Irregolarità nel consolidamento della scogliera del “Ciolo”? Tre assoluzioni al termine del processo di Appello

Si chiude con con tre assoluzioni il processo di Appello sulle presunte irregolarità del progetto di consolidamento della scogliera del “Ciolo” di Santa Maria di Leuca.

Si conclude con tre assoluzioni il processo di Appello sulle presunte irregolarità del progetto di consolidamento della scogliera del “Ciolo” di Santa Maria di Leuca. La Corte (Presidente Nicola Lariccia) ha assolto con la formula “perché il fatto non sussiste” l’ingegnere Daniele Polimeno, 64enne di Spongano, difeso dagli avvocati Stefano De Francesco e Luca Vergine.

In primo grado, il giudice monocratico Valeria Fedele ha inflitto 6 mesi di arresto (pena sospesa). L’imputato era stato anche condannato al risarcimento del danno di 20 mila euro verso le parti civili, Legambiente-Circolo Capo di Leuca e Italia Nostra.

Assoluzione con la stessa formula, anche in favore di Primo Stasi, 64 anni di Lecce, legale rappresentante della ditta Etacons e Fulvio Epifani, 71 anni originario di Ostuni, legale rappresentante del Siscom, società appaltatrice dei lavori. I due imputati sono assistiti dall’avvocato Andrea Sambati. In primo grado, il gup Carlo Cazzella ha inflitto con rito abbreviato, la pena di quattro mesi di arresto nei confronti di entrambi.

Altri imputati erano stati già assolti in primo grado. Rispondevano, a vario titolo ed in diversa misura, dei reati di distruzione o deturpamento di bellezze naturali e abusivismo edilizio.

Sono assistiti dagli avvocati Riccardo Giannuzzi, Alessandro Distante, Francesco Nutricati, Francesco Maggiore.

L’inchiesta

Il 3 febbraio del 2015, la Procura aveva disposto il sequestro probatorio. Dunque, gli uomini del Nucleo Investigativo Provinciale di Polizia Ambientale e Forestale (Nipaf) avevano apposto i sigilli al cantiere di monitoraggio, pulizia della roccia e studio della falesia del Ciolo, avviato alle fine del 2014.

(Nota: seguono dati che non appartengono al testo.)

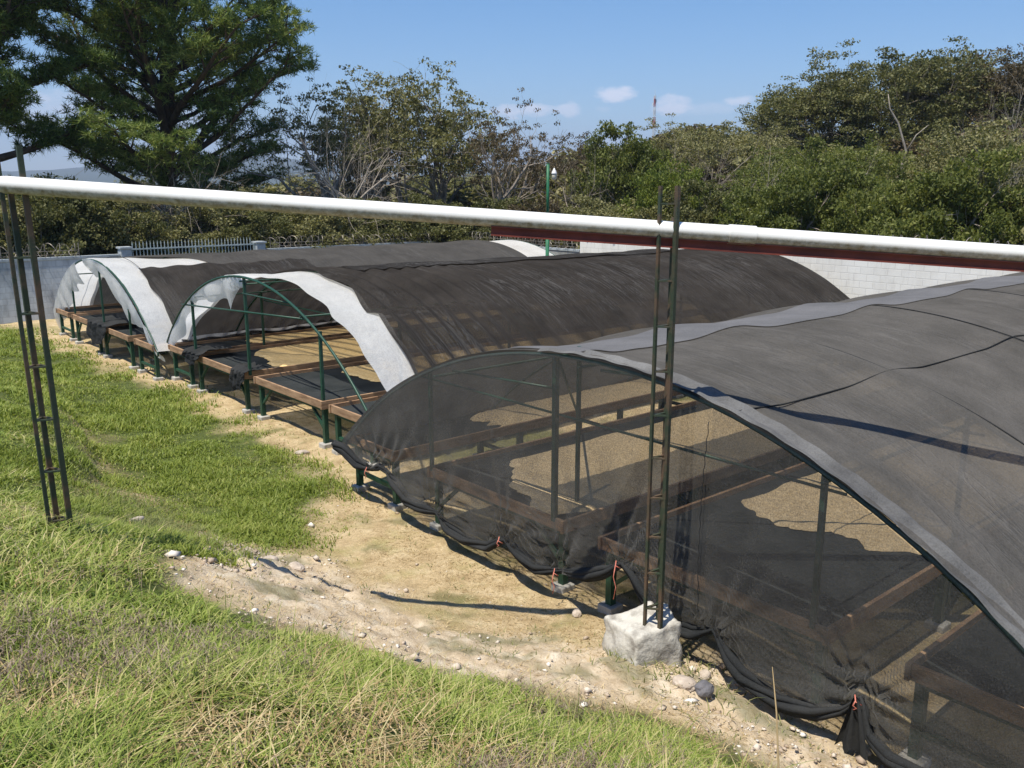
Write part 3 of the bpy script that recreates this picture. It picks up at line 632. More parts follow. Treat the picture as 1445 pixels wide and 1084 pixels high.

L’indagine, condotta dall’attuale procuratore aggiunto Elsa Valeria Mignone, partì da un esposto di Legambiente (parte civile nel processo con l’avvocato Anna Grazia Maraschio), corredato da fotografie raffiguranti i grossi fori praticati nella roccia dagli operai, per l’applicazione delle reti previste nel progetto. Esso prevedeva l’utilizzo di oltre duemila tondini di acciaio, circa 5 km di perforazioni e la demolizione di oltre 600 metri di scogliera. Per tale mastodontica opera era stata stanziata la somma di circa 1 milione di euro.